Report the number of lines containing "else", with no other words.

(Lines of data)
* start *

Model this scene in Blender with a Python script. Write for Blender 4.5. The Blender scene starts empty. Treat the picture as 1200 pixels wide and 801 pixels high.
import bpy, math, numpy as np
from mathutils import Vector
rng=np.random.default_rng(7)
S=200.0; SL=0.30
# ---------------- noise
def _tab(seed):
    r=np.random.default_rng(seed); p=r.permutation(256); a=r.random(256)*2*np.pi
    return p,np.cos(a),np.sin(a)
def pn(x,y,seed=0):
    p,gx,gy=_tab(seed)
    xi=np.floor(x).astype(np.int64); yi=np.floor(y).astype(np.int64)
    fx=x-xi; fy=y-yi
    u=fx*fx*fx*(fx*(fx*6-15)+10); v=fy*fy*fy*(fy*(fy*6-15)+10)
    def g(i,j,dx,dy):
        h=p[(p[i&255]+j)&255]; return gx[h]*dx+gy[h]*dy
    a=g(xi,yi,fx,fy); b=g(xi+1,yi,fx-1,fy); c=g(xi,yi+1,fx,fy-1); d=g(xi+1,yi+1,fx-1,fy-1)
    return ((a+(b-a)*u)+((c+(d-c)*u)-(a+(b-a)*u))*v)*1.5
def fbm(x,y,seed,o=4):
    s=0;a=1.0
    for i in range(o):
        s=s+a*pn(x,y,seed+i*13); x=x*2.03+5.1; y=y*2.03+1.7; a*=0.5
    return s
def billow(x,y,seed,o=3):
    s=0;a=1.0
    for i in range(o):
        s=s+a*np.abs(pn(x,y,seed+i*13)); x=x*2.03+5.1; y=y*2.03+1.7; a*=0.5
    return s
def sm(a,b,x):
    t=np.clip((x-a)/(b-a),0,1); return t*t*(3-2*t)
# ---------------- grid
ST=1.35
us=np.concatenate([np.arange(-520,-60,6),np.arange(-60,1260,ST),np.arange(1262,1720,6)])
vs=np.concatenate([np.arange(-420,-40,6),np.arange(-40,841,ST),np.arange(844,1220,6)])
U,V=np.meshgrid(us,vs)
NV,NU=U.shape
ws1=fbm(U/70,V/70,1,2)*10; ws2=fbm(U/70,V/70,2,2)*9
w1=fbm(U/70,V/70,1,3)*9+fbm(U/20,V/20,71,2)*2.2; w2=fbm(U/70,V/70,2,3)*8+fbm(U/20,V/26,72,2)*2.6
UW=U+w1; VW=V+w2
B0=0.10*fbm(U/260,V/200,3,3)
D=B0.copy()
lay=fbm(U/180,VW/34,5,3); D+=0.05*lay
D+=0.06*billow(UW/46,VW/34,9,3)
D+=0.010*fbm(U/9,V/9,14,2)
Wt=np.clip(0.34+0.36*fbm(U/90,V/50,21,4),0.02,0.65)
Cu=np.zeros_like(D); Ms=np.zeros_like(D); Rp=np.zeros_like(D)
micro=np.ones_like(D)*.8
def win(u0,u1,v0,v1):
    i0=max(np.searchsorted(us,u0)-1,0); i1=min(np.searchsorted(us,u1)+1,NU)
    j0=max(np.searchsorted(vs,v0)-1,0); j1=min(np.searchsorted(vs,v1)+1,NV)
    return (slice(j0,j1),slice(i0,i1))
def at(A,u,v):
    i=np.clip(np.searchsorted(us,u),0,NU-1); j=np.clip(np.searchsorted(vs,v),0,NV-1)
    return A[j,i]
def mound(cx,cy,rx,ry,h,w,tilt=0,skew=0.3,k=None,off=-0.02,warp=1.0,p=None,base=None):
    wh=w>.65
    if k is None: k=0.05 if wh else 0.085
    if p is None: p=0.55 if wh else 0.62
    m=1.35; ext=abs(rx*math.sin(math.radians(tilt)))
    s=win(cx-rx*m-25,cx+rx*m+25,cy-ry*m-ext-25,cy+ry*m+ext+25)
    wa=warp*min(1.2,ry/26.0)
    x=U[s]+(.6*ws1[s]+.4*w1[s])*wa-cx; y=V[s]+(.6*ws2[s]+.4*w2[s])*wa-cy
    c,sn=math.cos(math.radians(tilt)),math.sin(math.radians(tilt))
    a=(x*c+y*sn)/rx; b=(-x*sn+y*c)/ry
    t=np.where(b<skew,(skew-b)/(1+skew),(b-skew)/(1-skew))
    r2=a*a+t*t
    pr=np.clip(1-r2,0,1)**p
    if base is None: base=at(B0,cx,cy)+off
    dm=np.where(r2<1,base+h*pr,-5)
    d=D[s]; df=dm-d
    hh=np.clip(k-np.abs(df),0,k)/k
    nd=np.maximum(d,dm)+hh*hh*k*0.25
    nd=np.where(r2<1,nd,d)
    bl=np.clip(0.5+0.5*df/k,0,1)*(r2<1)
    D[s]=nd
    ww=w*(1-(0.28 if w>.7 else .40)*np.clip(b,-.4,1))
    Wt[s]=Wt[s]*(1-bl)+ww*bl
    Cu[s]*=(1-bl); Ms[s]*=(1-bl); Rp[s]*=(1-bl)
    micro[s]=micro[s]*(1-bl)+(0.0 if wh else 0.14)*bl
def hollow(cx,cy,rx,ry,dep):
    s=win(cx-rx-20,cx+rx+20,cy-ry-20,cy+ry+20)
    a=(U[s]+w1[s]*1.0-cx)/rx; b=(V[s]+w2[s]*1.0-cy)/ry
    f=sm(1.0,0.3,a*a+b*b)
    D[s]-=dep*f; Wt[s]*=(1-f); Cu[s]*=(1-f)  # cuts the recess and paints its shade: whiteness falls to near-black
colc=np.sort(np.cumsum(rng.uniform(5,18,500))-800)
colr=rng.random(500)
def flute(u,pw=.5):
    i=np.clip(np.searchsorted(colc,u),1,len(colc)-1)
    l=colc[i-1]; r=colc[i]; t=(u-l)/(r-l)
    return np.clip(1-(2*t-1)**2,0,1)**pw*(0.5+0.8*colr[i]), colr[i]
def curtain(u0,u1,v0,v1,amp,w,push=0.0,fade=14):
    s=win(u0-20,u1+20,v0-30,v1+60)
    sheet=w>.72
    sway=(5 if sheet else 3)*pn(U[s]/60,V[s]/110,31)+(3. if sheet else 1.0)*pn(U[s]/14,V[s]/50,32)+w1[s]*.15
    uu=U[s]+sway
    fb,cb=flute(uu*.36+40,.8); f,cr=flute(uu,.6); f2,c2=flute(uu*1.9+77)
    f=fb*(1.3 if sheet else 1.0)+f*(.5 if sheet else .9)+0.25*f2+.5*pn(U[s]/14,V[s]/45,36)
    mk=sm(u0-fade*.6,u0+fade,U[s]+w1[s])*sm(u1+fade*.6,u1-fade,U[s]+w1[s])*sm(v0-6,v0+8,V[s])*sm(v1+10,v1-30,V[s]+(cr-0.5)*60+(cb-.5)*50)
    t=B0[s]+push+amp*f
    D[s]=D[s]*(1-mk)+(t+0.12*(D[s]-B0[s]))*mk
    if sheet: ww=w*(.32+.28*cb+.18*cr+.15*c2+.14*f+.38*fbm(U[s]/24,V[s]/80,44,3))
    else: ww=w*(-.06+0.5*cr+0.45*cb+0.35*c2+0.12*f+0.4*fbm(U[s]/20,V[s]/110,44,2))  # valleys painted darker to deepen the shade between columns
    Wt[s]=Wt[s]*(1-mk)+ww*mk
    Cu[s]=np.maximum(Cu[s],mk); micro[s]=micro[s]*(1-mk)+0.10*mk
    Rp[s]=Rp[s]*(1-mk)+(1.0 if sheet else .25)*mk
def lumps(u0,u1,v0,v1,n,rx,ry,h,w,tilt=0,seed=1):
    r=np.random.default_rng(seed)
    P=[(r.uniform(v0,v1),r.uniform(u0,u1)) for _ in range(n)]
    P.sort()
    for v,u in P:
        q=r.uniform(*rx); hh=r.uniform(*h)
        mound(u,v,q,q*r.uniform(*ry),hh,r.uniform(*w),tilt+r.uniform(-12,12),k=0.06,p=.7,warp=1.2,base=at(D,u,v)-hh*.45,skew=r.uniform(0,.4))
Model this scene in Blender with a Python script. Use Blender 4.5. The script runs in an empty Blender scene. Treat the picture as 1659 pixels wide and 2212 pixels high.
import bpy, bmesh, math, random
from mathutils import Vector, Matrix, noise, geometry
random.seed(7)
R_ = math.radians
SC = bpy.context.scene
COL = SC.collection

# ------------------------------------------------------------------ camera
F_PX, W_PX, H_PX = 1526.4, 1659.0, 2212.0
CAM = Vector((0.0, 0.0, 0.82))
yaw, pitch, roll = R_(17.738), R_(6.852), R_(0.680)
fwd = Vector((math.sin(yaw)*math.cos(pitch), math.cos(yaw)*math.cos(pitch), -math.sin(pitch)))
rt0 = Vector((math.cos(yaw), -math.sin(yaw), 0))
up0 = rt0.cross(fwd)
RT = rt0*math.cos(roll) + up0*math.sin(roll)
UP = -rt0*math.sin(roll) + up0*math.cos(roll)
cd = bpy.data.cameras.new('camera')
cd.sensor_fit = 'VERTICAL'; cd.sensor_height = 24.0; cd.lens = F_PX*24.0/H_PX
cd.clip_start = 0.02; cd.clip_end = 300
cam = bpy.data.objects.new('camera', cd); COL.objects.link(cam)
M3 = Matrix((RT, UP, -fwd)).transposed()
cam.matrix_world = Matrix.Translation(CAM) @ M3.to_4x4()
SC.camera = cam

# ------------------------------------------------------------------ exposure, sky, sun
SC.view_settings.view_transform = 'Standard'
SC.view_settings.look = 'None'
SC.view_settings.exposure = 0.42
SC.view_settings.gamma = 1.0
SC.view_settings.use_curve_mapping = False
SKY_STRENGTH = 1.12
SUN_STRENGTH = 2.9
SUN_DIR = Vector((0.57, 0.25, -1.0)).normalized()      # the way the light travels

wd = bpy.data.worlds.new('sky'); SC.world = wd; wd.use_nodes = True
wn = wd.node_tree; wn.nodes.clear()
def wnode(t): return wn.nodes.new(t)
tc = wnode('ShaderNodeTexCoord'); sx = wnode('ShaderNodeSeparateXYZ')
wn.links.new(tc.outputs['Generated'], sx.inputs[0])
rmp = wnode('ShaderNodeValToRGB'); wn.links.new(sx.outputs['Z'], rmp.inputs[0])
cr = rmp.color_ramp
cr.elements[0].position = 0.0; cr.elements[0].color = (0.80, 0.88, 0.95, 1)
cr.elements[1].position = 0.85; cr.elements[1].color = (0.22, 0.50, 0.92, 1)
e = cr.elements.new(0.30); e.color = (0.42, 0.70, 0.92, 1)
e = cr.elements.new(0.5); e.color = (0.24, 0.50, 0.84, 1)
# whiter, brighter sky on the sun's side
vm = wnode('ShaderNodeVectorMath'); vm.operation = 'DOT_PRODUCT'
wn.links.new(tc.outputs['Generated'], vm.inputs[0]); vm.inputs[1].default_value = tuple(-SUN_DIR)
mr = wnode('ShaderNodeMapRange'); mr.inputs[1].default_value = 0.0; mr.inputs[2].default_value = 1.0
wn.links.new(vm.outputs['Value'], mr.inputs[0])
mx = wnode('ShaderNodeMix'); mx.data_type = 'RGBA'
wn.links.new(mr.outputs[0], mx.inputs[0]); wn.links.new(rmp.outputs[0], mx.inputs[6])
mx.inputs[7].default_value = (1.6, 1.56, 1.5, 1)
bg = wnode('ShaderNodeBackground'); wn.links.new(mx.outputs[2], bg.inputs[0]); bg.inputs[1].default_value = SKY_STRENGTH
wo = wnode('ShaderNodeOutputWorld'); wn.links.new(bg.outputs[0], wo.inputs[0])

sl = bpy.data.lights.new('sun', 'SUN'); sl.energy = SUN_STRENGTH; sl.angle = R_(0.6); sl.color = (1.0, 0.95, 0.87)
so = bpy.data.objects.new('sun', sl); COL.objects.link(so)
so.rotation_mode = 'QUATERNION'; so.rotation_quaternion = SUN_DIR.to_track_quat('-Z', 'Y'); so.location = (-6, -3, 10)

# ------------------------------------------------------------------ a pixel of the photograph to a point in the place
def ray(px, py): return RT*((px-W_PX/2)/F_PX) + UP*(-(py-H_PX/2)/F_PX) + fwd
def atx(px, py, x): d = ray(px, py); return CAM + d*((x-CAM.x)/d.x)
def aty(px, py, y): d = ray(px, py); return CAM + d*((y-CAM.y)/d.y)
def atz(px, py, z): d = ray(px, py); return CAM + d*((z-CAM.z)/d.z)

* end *

■ **Response to this task**: 8